Vertige du lieu, de la création et des renvois. Grandeur du monumental, puissance du détail. Cela se confirme aussi sous le plafond à lattes du Grand Tinel, salle de festin du Palais, qui mesure près de cinquante mètres de long sur dix de large. Là, sous une couverture de bois, le jeu de l’artiste semble avoir été de déjouer elle-même son art en abandonnant le carton fait du même matériau que la boiserie du plafond pour en adopter et magnifier un autre, le fil de soie – ou fil de soi pour suivre le jeu de piste de l’artiste. On est alors sidéré par les trois immenses broderies de dix mètres de long chacune sur lesquelles courent des motifs végétaux ou minéraux, ou autres. C’est La Chambre de soie que l’artiste avait conçue, dessinée et fait réaliser en Inde par l’atelier Chanakya de Mumbai à l’occasion de la collection Dior Automne-Hiver 2022-2023 au Musée Rodin. Manière de changer de langage sans changer de discours car la soie, c’est encore un matériau naturel.

Le voyage imaginaire se poursuit à travers les autres œuvres. Autres fictions possibles comme Nymphées ou Cénotaphe ou encore Empirée, une suspension géante et aérienne dans la cheminée de la cuisine et bien sûr la Forêt Galeria, signature de l’artiste.

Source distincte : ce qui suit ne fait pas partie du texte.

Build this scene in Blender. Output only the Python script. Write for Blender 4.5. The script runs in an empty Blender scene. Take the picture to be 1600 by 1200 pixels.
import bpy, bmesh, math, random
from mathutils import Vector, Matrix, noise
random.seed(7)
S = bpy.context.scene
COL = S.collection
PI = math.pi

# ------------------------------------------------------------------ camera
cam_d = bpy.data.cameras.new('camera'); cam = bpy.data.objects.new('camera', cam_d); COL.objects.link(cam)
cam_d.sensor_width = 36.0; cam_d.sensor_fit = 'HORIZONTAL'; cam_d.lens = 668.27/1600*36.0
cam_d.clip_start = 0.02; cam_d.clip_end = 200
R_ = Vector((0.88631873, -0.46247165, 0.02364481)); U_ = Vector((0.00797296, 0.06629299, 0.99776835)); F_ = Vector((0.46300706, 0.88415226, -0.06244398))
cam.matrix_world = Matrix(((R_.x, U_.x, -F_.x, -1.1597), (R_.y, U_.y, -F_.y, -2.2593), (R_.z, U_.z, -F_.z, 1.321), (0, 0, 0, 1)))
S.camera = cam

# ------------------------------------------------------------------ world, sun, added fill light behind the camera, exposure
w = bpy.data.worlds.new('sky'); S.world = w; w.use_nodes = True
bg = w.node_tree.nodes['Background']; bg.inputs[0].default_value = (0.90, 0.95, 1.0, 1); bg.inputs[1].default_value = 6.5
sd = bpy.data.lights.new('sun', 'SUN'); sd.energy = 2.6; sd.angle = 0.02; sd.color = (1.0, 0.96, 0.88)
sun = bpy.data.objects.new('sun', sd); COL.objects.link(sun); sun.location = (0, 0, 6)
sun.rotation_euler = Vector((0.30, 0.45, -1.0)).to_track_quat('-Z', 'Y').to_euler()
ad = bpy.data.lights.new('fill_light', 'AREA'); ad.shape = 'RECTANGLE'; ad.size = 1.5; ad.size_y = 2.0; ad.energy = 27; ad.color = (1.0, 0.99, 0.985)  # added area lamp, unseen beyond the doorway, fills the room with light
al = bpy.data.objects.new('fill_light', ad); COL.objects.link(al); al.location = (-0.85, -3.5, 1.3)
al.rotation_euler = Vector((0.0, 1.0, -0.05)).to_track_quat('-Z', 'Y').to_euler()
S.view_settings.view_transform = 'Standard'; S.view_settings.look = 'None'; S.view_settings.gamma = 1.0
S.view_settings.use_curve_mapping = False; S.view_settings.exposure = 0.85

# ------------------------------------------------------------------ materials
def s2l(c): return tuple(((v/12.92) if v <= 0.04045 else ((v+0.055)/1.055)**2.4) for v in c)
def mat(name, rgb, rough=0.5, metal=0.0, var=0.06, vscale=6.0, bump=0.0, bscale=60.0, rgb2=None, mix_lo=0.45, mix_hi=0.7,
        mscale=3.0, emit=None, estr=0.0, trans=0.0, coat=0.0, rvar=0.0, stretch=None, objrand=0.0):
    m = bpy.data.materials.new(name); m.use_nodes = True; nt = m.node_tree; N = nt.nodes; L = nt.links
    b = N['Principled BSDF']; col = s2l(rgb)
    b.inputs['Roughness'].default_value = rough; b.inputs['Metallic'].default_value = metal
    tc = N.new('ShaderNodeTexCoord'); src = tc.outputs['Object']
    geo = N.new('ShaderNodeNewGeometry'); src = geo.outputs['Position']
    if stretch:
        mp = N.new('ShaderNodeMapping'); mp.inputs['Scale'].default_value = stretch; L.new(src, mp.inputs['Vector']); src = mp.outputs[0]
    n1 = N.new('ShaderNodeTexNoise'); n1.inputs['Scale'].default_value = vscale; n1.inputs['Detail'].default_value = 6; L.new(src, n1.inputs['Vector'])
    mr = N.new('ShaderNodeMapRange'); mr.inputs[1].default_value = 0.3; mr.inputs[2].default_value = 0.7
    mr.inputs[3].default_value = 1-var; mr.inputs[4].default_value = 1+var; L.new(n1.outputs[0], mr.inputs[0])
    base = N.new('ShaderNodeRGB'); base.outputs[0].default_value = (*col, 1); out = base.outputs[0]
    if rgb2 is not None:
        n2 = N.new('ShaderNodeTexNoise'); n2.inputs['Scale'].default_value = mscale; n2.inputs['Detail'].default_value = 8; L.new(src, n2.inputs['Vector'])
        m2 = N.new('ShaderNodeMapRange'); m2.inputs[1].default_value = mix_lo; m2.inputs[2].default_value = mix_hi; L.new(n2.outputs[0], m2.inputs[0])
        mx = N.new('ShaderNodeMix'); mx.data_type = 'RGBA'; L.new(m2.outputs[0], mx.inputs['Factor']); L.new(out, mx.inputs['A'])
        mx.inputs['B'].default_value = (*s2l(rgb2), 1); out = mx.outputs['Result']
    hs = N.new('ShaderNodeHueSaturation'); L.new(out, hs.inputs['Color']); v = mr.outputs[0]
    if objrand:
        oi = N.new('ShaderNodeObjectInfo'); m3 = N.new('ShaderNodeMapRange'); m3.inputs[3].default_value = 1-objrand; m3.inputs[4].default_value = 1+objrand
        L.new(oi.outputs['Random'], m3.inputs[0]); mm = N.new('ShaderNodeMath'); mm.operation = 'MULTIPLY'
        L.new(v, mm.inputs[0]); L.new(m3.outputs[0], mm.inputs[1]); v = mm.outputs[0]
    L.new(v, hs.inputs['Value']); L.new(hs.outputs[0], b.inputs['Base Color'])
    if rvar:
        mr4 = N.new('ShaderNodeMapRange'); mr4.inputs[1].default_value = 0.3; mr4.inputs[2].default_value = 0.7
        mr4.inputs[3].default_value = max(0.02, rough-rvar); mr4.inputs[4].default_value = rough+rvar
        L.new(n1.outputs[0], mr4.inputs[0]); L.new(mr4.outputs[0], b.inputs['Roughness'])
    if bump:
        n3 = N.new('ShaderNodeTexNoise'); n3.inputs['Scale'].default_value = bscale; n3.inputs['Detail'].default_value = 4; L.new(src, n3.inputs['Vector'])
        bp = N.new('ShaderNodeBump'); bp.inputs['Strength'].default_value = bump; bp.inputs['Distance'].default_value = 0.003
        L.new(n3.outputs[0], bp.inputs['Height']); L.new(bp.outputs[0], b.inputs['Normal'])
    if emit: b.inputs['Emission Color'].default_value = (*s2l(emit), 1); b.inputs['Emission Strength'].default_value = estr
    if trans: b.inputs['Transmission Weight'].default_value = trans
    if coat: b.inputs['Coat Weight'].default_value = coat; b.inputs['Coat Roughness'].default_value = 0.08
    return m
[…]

Il vous reste deux mois pour vivre cette exposition unique en son genre. Mais comment, il faut prendre le TGV pour voir Palazzo ? On peut y aller à vélo si on habite Villeneuve-lès-Avignon, juste le Rhône à traverser !

La démesure intimiste de l’art d’Eva Jospin s’accorde fort bien avec l’ironie de ce décentrement culturel…     

Jean-Pierre Haddad

Palazzo, Eva Jospin, Palais des papes, Avignon 84000 ; du 30 juin 203 au 7 janvier 2024.